Efektivitas dan Realitas Lapangan
Secara jangka pendek, kehadiran Satgas Premanisme mampu meredam aktivitas preman yang kasatmata. Penangkapan massal, patroli intensif, hingga penyisiran titik rawan memberi kesan tindakan tegas.
Namun, berbagai studi kriminologi dan laporan dari LSM seperti Imparsial dan KontraS menunjukkan bahwa tindakan ini cenderung bersifat kosmetik: menekan gejala, bukan menyentuh sebab. Premanisme seringkali merupakan produk dari struktur sosial-ekonomi yang timpang, minimnya lapangan kerja, lemahnya pengawasan aparat, hingga relasi patronase dengan kekuatan politik atau oknum penegak hukum.

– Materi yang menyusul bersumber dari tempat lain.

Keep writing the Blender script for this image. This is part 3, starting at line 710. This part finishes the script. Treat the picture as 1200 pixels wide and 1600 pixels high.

Dengan kata lain, premanisme bukan sekadar kejahatan jalanan, tetapi sistem yang mengakar.
Pandangan Hukum: Antara Penegakan dan Pelanggaran
Secara normatif, hukum Indonesia sudah cukup memadai untuk memberantas premanisme. KUHP, KUHAP, dan berbagai regulasi tentang ketertiban umum bisa digunakan untuk menjerat pelaku pemerasan, penganiayaan, atau intimidasi.
Namun, pembentukan Satgas yang bertindak ekstra tanpa mekanisme hukum yang transparan berpotensi menciptakan pelanggaran HAM. Penggerebekan, sweeping tanpa surat tugas, penangkapan tanpa prosedur peradilan, hingga stigmatisasi kelompok tertentu bisa mengarah pada abuse of power.
Dalam konteks itu, Satgas Premanisme bisa menjadi pedang bermata dua: ia bisa menegakkan hukum, tapi juga melanggarnya.
Analisis Sosiologis: Negara dan “Preman yang Diperlukan”
Dalam kajian sosiologis, terutama oleh ilmuwan seperti Clifford Geertz dan Ian Douglas Wilson, preman di Indonesia sering kali tidak hanya dilihat sebagai pelaku kriminal, tetapi juga sebagai “aktor politik informal” yang mengisi kekosongan fungsi negara.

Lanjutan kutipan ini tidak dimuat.